Courtesy of Liste Art Fair Basel
Art Basel in Basel wrapped up its latest edition on Sunday, returning to its usual June dates for the first time since 2019, and it welcomed over 70,000 guests and made millions on art sales. One of the most buzzworthy sales was driven by Hauser & Wirth, which sold Louise Bourgeois’s Spider (1996) for $40 million, a figure that tops the artist’s auction record, set at Christie’s in 2019, by nearly $8 million. If this is not a clear indication that the ultra-rich are hedging their money against the rising inflation with art, I don’t know what is! With the influx of jet-setters looking to spend their money, other art fairs tend to happen at the same time, but of course, showcasing younger artists at different price points. Liste Art Fair Basel is one of the exciting satellite fairs that occur at the same time as Art Basel. This year, Liste Art Fair Basel selected 82 galleries from 37 countries. With this many participants, I filtered the list of artists to bring you some of the most exciting emerging artists from Latin America whose work was exhibited at Basel this year.
Continue reading to find out who the five artists I've selected are.
1.) Andres Matias Pinilla
(b. 1988, Colombia)
Courtesy of Andres Matias Pinilla and FORO.SPACE gallery.
In his work, Andres Matias Pinilla proposes a holistic vision of human knowledge in recognition of the ethnic, sexual, racial, religious, and philosophical plurality of our species. His work insists on the imminent decolonization of language and territory as the main path toward a genuinely global, plural, and united world. Matias Pinilla's exhibition projects combine different media and invite the active participation of those who come to experience them. He finds in the poetic language possibilities to experiment, fable utopias, and tentacular with other artists subversive ways of hacking the hegemonic systems of circulation of contemporary art. He lives and works in Buenos Aires, Argentina.
Courtesy of Andres Matias Pinilla and FORO.SPACE gallery.
2.) Raul Silva
(b. 1991, Peru)
Courtesy of Raul Silva and Crisis gallery.

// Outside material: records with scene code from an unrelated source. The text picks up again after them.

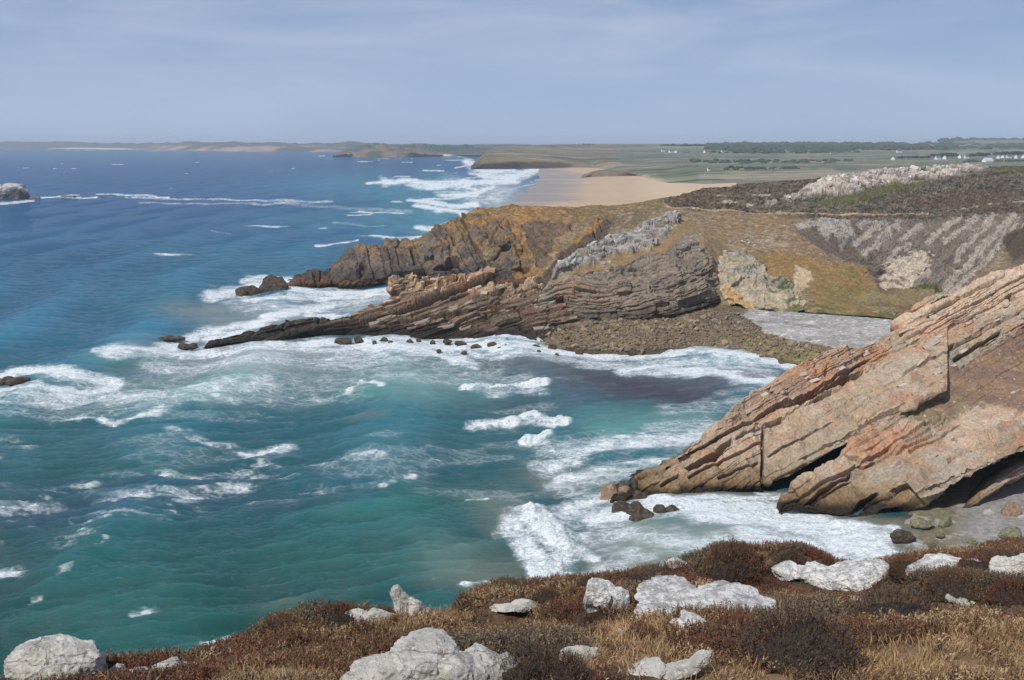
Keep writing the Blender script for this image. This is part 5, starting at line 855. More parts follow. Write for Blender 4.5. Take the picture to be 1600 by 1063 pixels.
blocks(S_spur, O_spur, [[(1070, 368), (1094, 364), (1094, 392), (1060, 398)], [(935, 415), (955, 405), (955, 425), (940, 428)]], 26, (1.8, 1.3, 1.6), mb_g, seed=9, jit=.6)
blocks(S_hill, O_hill, [[(1215, 318), (1262, 296), (1290, 282), (1400, 268), (1520, 263), (1440, 282), (1380, 288), (1330, 301), (1280, 308)]], 170, (3.6, 2.2, 3.0), with_mat(rock_mat('pale_ridge_block', (.52, .47, .42), (.40, .36, .32), (.58, .53, .48), .3, .5, .1, rnd=.2), 4, 50), axes=(unit((1, .3, .1)), unit((-.2, -.2, .9))), seed=10, jit=.5, name='ridge_rock')
blocks(S_hill, O_hill, [[(1110, 400), (1150, 396), (1185, 414), (1170, 440), (1120, 440)], [(1120, 372), (1232, 350), (1232, 378), (1140, 390)]], 60, (1.3, .9, 1.2), mb_l, seed=11, jit=1., name='loose_stone')
blocks(S_hill, O_hill, [[(700, 350), (745, 325), (850, 330), (870, 345), (800, 400), (760, 430), (600, 430), (500, 435), (640, 385)]], 40, (2.0, 1.2, 1.8), with_mat(rock_mat('dark_spit_block', (.125, .11, .10), (.17, .15, .13), (.09, .08, .072), .2, .6, .2, rnd=.25), 4, 60), axes=(unit((.3, .1, .9)), unit((.9, -.2, -.2))), seed=12, jit=.25)

# shingle: 300 largest stones are parts, the rest is one mass of small stones
def stones():
    ms = []
    for i in range(6):
        V, Fc = lump(300+i, (1, 1, .75), 1, 7, .12); me = mk_mesh('stone', V, Fc, False); me.materials.append(M_peb); ms.append(me)
    r_ = np.random.default_rng(9)
    ok = (grey_sh < .3) & (S_sh.P[:, 2] > -.1) & (S_sh.py > 488) & (S_sh.py < 560) & (S_sh.px > 850); idx = np.nonzero(ok)[0]
    for i in r_.choice(idx, 290):
        o = bpy.data.objects.new('stone', ms[r_.integers(6)]); COL.objects.link(o); o.parent = O_sh
        k = .5+.75*r_.random()**2; o.location = S_sh.P[i]+np.array([r_.normal()*.5, r_.normal()*.5, .1]); o.scale = (k*1.3, k, k*.9); o.rotation_euler = (r_.random(), r_.random(), r_.random()*6)
    Vs, Fs, n = [], [], 0
    for i in r_.choice(idx, 5200):
        V, Fc = ICO[1]; k = .2+.32*r_.random(); A_ = (V*(.8+.4*r_.random((len(V), 1))))*np.array([k*1.3, k, k*.8])+S_sh.P[i]+np.array([r_.normal()*.5, r_.normal()*.5, .05]); Vs.append(A_); Fs.append(Fc[:40]+n); n += len(V)
    me = mk_mesh('small_stones', np.concatenate(Vs), np.concatenate(Fs), False)
    o = obj('small_stones', me, M_peb, O_sh); o['kind'] = 'stuff'
stones()
exec_after = []

# ================================================================== HOUSES, TREES, WALKERS IN THE DISTANCE
M_wall = plain_mat('white_render', (.78, .77, .74)); M_roof = plain_mat('slate_roof', (.12, .125, .14)); M_chim = plain_mat('chimney_stone', (.4, .37, .33)); M_win = plain_mat('dark_window', (.05, .06, .07))
M_roof2 = plain_mat('light_metal_roof', (.5, .52, .55))
def hill_pt(px, py):                                        # where the far plateau is at a pixel
    return None
def house(px, py, Y, w_, rz, label, storeys=1.5, roof=M_roof, d_=8.):
    if w_ < 5: storeys, d_ = .9, 3.
    p = pt(Dp(px, py, Y)); root = empty('house', p, rz); tag(root, label, 'house', 'white houses on the plateau')
    hw, hd, hh = w_/2, d_/2, storeys*2.6; rh = d_*.55
    V = [(-hw, -hd, -2), (hw, -hd, -2), (hw, hd, -2), (-hw, hd, -2), (-hw, -hd, hh), (hw, -hd, hh), (hw, hd, hh), (-hw, hd, hh), (-hw, 0, hh+rh-.1), (hw, 0, hh+rh-.1)]
    bm = bmesh.new(); vs = [bm.verts.new(v) for v in V]
    for f in ((0, 1, 5, 4), (2, 3, 7, 6), (1, 2, 6, 9, 5), (3, 0, 4, 8, 7)): bm.faces.new([vs[i] for i in f])
    me = bpy.data.meshes.new('wall'); bm.to_mesh(me); bm.free(); obj('wall', me, M_wall, root)
    e = .4; bm = bmesh.new(); vs = [bm.verts.new(v) for v in [(-hw-e, -hd-e, hh-.35), (hw+e, -hd-e, hh-.35), (hw+e, 0, hh+rh), (-hw-e, 0, hh+rh), (hw+e, hd+e, hh-.35), (-hw-e, hd+e, hh-.35)]]
    bm.faces.new([vs[0], vs[1], vs[2], vs[3]]); bm.faces.new([vs[3], vs[2], vs[4], vs[5]])
    r = bmesh.ops.extrude_face_region(bm, geom=bm.faces[:]); bmesh.ops.translate(bm, verts=[v for v in r['geom'] if isinstance(v, bmesh.types.BMVert)], vec=(0, 0, .22))
    me = bpy.data.meshes.new('roof'); bm.to_mesh(me); bm.free(); ro = obj('roof', me, roof, root)
    def box(name, c, s_, m_, par):
        bm = bmesh.new(); bmesh.ops.create_cube(bm, size=1, matrix=Matrix.Translation(c) @ Matrix.Diagonal((*s_, 1))); me = bpy.data.meshes.new(name); bm.to_mesh(me); bm.free(); return obj(name, me, m_, par)
    for sx in (-1, 1): box('chimney', (sx*(hw-.7), 0, hh+rh+.5), (1.1, .9, 2.2), M_chim, ro)
    for sx in (-.55, .55): box('window', (sx*hw, -hd-.03, 1.7), (1.2, .12, 1.3), M_win, root)
    box('door', (0, -hd-.03, 1.0), (min(1.1, w_*.25), .12, 2.1), M_win, root)
    return root
for a in [(1395, 250.5, 2330, 13, 1.2, 'lone white gabled house at the left end of the hedge'), (1465, 249, 2350, 12, .3, 'low white house left of the dark copse'), (1476, 248.5, 2380, 10, 1.0, 'white house pair member beside the copse on its left side'),
          (1500, 247, 2450, 11, .9, 'white gabled house right of the copse'), (1510, 247.5, 2450, 10, .2, 'white house with long roof just right of the gabled one'), (1559, 248, 2420, 12, 1.2, 'first gabled house of the cluster at the right edge'),
          (1567, 247.5, 2450, 12, .9, 'second gabled house of the right edge cluster'), (1576, 247, 2450, 11, .1, 'broad house in the middle of the right edge cluster'), (1587, 247.5, 2430, 14, 1.1, 'tall gabled house near the right frame edge'), (1598, 247, 2440, 13, 1.2, 'outermost house at the right frame edge'),
          (1049, 238.5, 3000, 16, .4, 'white farmhouse under the dark pine grove'), (1056, 239, 3000, 11, 1.3, 'farm outbuilding right of the farmhouse'), (1103, 239, 3000, 18, .8, 'white farmhouse in the middle of the wooded band'), (1036, 236.5, 3100, 10, .2, 'pale cottage at the left end of the pine grove'),
          (1128, 239, 3000, 11, .9, 'small pale house right of the middle farmhouse'), (1230, 238.5, 3100, 12, .5, 'pale house against the left wooded slope'), (1302, 243, 2800, 20, .3, 'long pale farm building below the wooded slope'), (1250, 236.5, 3300, 9, .9, 'small white house high on the wooded slope'),
          (1405, 238.5, 2950, 16, .2, 'pale long house on the far green field'), (1107, 265.5, 1600, 3.4, .4, 'tiny white hut standing on the dunes'), (1320, 235, 3400, 9, .9, 'white house among the far trees')]:
    house(*a)
house(1543, 254, 2100, 22, .4, 'large building with a light metal roof in front of the houses', 1.4, M_roof2, 11.)

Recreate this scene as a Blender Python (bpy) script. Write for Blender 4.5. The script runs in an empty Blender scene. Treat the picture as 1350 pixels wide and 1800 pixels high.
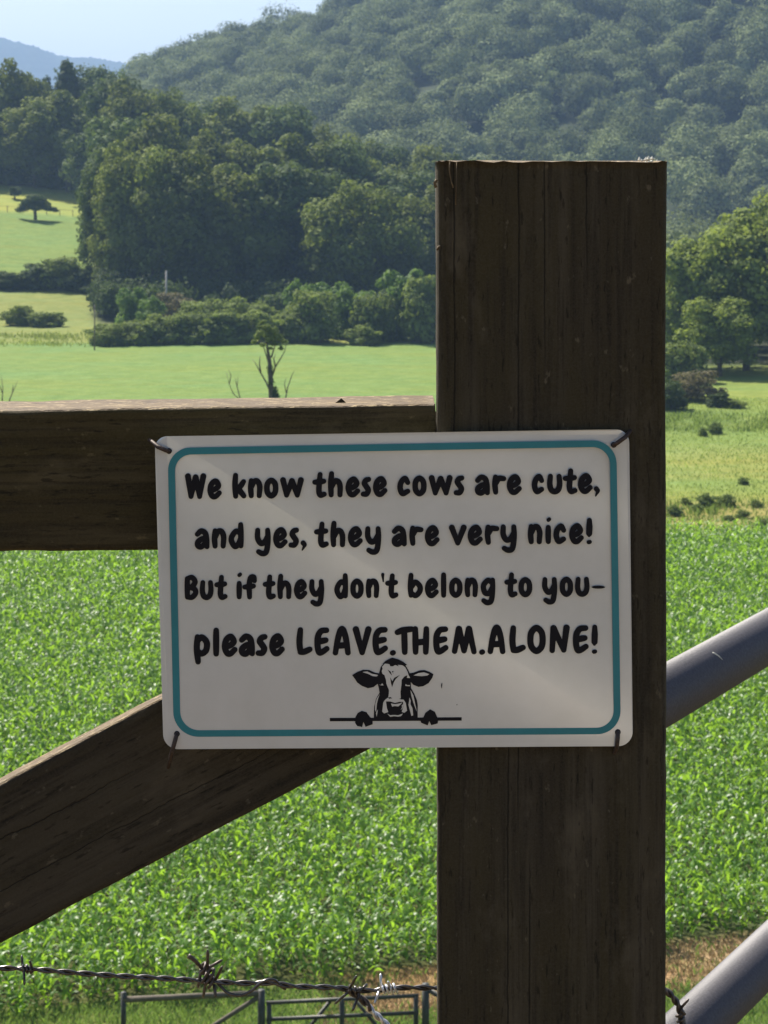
import bpy, math, random
import numpy as np
from mathutils import Vector, Matrix
from mathutils.geometry import tessellate_polygon

random.seed(7)
RNG = np.random.default_rng(7)
scene = bpy.context.scene
COL = scene.collection

# ------------------------------------------------------------------ camera
F = 4000.0            # focal length in photograph pixels (80 mm on a 36 mm tall frame)
HY = 320.0            # row of the eye-level line; the photograph is a crop below the optical axis
cam = bpy.data.cameras.new("camera")
cam.lens = 80.0
cam.sensor_width = 36.0
cam.sensor_fit = 'AUTO'
cam.shift_y = -(900.0 - HY) / 1800.0
cam.clip_start = 0.05
cam.clip_end = 30000.0
cam.dof.use_dof = True
cam.dof.focus_distance = 1.47
cam.dof.aperture_fstop = 60.0
camo = bpy.data.objects.new("camera", cam)
COL.objects.link(camo)
camo.location = (0, 0, 0)
camo.rotation_euler = (math.radians(90), 0, 0)
scene.camera = camo

# ------------------------------------------------------------------ world, sun, exposure
SUN_AZ, SUN_EL = math.radians(-36.0), math.radians(48.0)   # azimuth from the viewing direction (+Y), negative = left
world = bpy.data.worlds.new("World")
scene.world = world
world.use_nodes = True
wn = world.node_tree
sky = wn.nodes.new('ShaderNodeTexSky')
sky.sky_type = 'NISHITA'
sky.sun_disc = False
sky.sun_elevation = SUN_EL
sky.sun_rotation = SUN_AZ
sky.altitude = 600
sky.air_density = 1.0
sky.dust_density = 3.0
bg = wn.nodes['Background']
bg.inputs['Strength'].default_value = 0.074
wn.links.new(sky.outputs[0], bg.inputs[0])
sun = bpy.data.lights.new("sun", 'SUN')
sun.energy = 5.0
sun.angle = math.radians(0.5)
sun.color = (1.0, 0.94, 0.84)
suno = bpy.data.objects.new("sun", sun)
COL.objects.link(suno)
sdir = Vector((math.sin(SUN_AZ) * math.cos(SUN_EL), math.cos(SUN_AZ) * math.cos(SUN_EL), math.sin(SUN_EL)))
suno.rotation_euler = sdir.to_track_quat('Z', 'Y').to_euler()
suno.location = (-20, 20, 40)
vs = scene.view_settings
vs.view_transform = 'Standard'
vs.look = 'None'
vs.exposure = 1.1
vs.gamma = 1.0
scene.cycles.max_bounces = 6
scene.cycles.diffuse_bounces = 3
scene.cycles.glossy_bounces = 2
scene.cycles.transmission_bounces = 3
scene.cycles.volume_bounces = 1
scene.cycles.caustics_reflective = False
scene.cycles.caustics_refractive = False


def P(px, py, D):
    return Vector(((px - 675.0) / F * D, D, (HY - py) / F * D))


# ------------------------------------------------------------------ materials
def new_mat(name):
    m = bpy.data.materials.new(name)
    m.use_nodes = True
    nt = m.node_tree
    return m, nt, nt.nodes, nt.links, nt.nodes['Principled BSDF']


def sock(nt, s, v):
    if hasattr(v, 'is_output'):
        nt.links.new(v, s)
    else:
        s.default_value = v


def math_n(nt, op, a, b=0.0, c=0.0, clamp=False):
    n = nt.nodes.new('ShaderNodeMath')
    n.operation = op
    n.use_clamp = clamp
    sock(nt, n.inputs[0], a)
    sock(nt, n.inputs[1], b)
    sock(nt, n.inputs[2], c)
    return n.outputs[0]


def mix_c(nt, fac, a, b, mode='MIX'):
    n = nt.nodes.new('ShaderNodeMix')
    n.data_type = 'RGBA'
    n.blend_type = mode
    sock(nt, n.inputs[0], fac)
    sock(nt, n.inputs[6], a if hasattr(a, 'is_output') else (*a, 1))
    sock(nt, n.inputs[7], b if hasattr(b, 'is_output') else (*b, 1))
    return n.outputs[2]


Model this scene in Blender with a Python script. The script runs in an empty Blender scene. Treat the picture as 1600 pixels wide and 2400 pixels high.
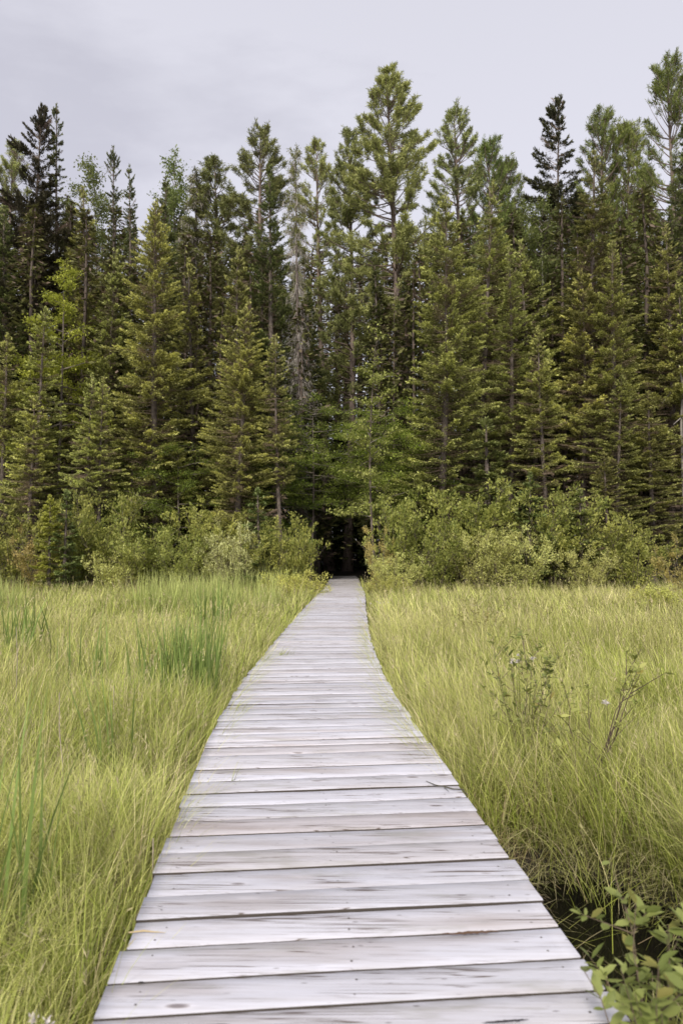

Raul Silva is an artist whose methodological approach involves academic research, curatorship, and art as a technical medium to build a series of projects based on the reproduction of visual historical archives, texts, and artworks. In the last years, he has focused on working from historic memory, approaching the relations between the colonial religious imagery, the ideal of modernity, the paradigm of progress, and the aftermath of the internal armed conflict in Perú. Recently he is focused on science fiction narratives and design. Silva lives and works between Amsterdam, Netherlands and Pamplona, Spain.
Courtesy of Raul Silva and Crisis gallery
3.) Orestes Hernandez Palacios
(b1981, Cuba)
Courtesy of Orestes Hernandez Palacios and El Apartamento gallery.
There is a constant propensity to short circuit and break in the work of Orestes Hernández. His objects and installations dismantle the artistic reality in the search for new ways to face creation. In the case of painting, and production that connects with his work in video, Orestes shows the aesthetics of "cut and paste" and contemporary visual saturation. More than an artist, Orestes is a cultural chronicler of his time. He lives and works in Havana, Cuba.
Courtesy of Orestes Hernandez Palacios and El Apartamento gallery.
4.) Gabriela Torres Ferrer
(b. 1987, Puerto Rico)
Courtesy of Gabriella Torres-Ferrer and Embajada gallery.
Gabriella Torres-Ferrer’s work considers the implications of existence within networked globalized life. They’re interested in the societal transformations of modern cybernetics; our digital reality and how this is redefining nature, vis a vis; understanding how old power structures are sustained, and acquire new forms. Their trans-media practice seeks to challenge hegemonic narratives, interfaces, modes of viewership, and materialities, often pondering the potential for transformation. Connecting internet culture, post-colonial psycho-social landscapes, ecologies, and globalization. Torres-Ferrer’s work questions structures of power and means of production and exchange; what it means to be a body in this datafied world. Their transmediale practice integrates new media, installation, video, and web-based interventions, among other experimentations.
Gabriella Torres-Ferrer and Embajada gallery.
5.) Tomás Díaz Cedeño
(b. 1983, Mexico)
Courtesy of Tomás Díaz Cedeño and Peana gallery.
Tomás Díaz Cedeño is a Mexico City-based artist whose practice focuses on questions relating to the body, how the body is or how it can be represented. His works questions the need to control and the hierarchy as a cultural mechanism to understand the world. His work created narratives through objects or sculptures included in installations. It is sometimes referencing systems activated through subtle gestures such as body movement through space or fountain-like water flowing. The idea that sculptures are understood as autonomous entities are recurrent in his works. It seems as if the objects he creates do not correspond to a specific historical time, being related to the past and future. That fictional characteristic is intentional and reinforced through an illusory use of different materials and techniques.